New York City has the highest hotel occupancy rate in the nation - 83.2 percent, up 4.7 percent in the last year. This reflects the 28 percent growth in visitors since 1995. The average hotel room price is $189.33 this year, up from $175.98 a year ago.

In response, twenty hotels are under construction or have recently been completed. They will add 4,700 rooms to the existing total. A wide variety of hotels are opening. Some will charge high prices, such as the Bryant Park, which will have 24-hour butler service, 100% cashmere throw blankets, 400-thread-count Egyptian cotton sheets, and high-speed Internet wiring. Others will be budget hotels. For example, the new Red Roof Inn near the Empire State Building offers some rooms at $89.99. Complimentary continental breakfast, free local calls, and in-room coffeemakers are also provided.

Lodging experts do not expect the additional rooms to cause a glut. The number of visitors keeps on growing.

(Updated November 1, 2000)

Questions
1.

Draw a supply and demand diagram of the market for hotel rooms in New York City.
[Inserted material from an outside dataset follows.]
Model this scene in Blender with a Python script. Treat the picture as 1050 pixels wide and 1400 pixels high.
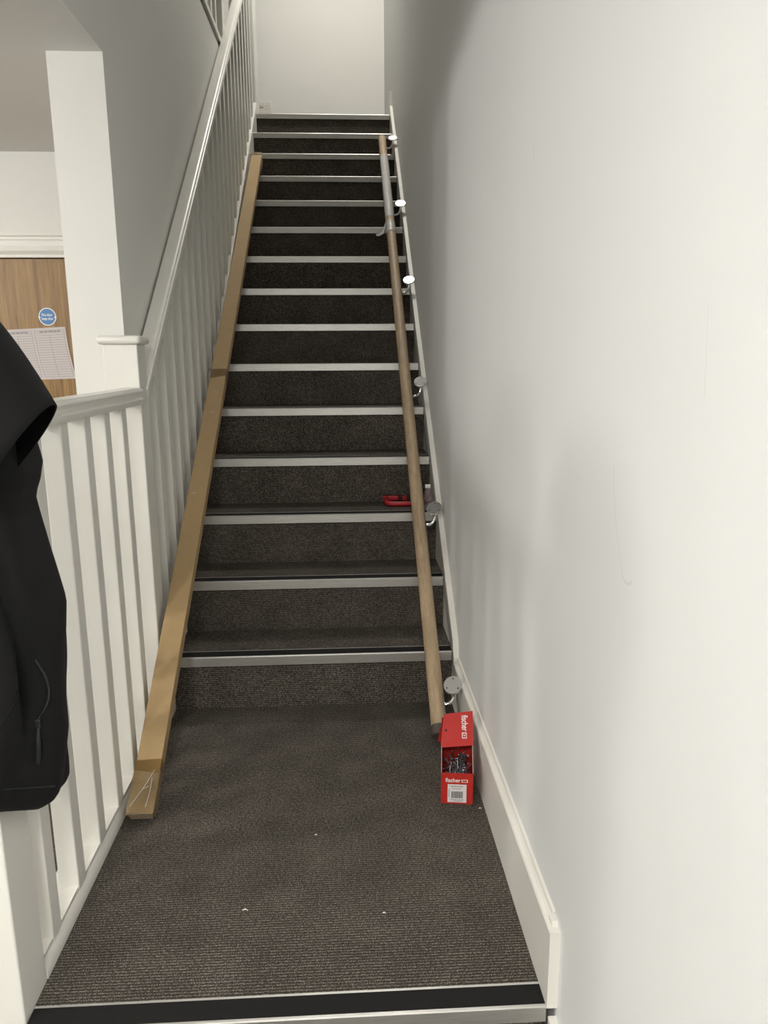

Show the equilibrium price in 1999. Mark the quantity of rooms occupied.
a) Show the effect of an increase in the number of visitors on the equilibrium price of a hotel room and the number of rooms occupied.
b) Illustrate the effect on the equilibrium of the twenty new hotels opening.
c) What effect will a continued increase in visitors have on your answer to (b)?

2. The new hotels vary in amenities.
a) Why will the demand curve for rooms at the Bryant Hotel intersect the supply curve at a very high price? Refer to the determinants of the demand curve.
b) Again with reference to the determinants of demand, explain why providing free local calls, continental breakfast, and in-room coffee helps shift the demand curve for rooms at the Red Roof Inn to the right.
Source Kitty Bean Yancey, "In NYC, more rooms for a night at any price," USA Today, October 6, 2000.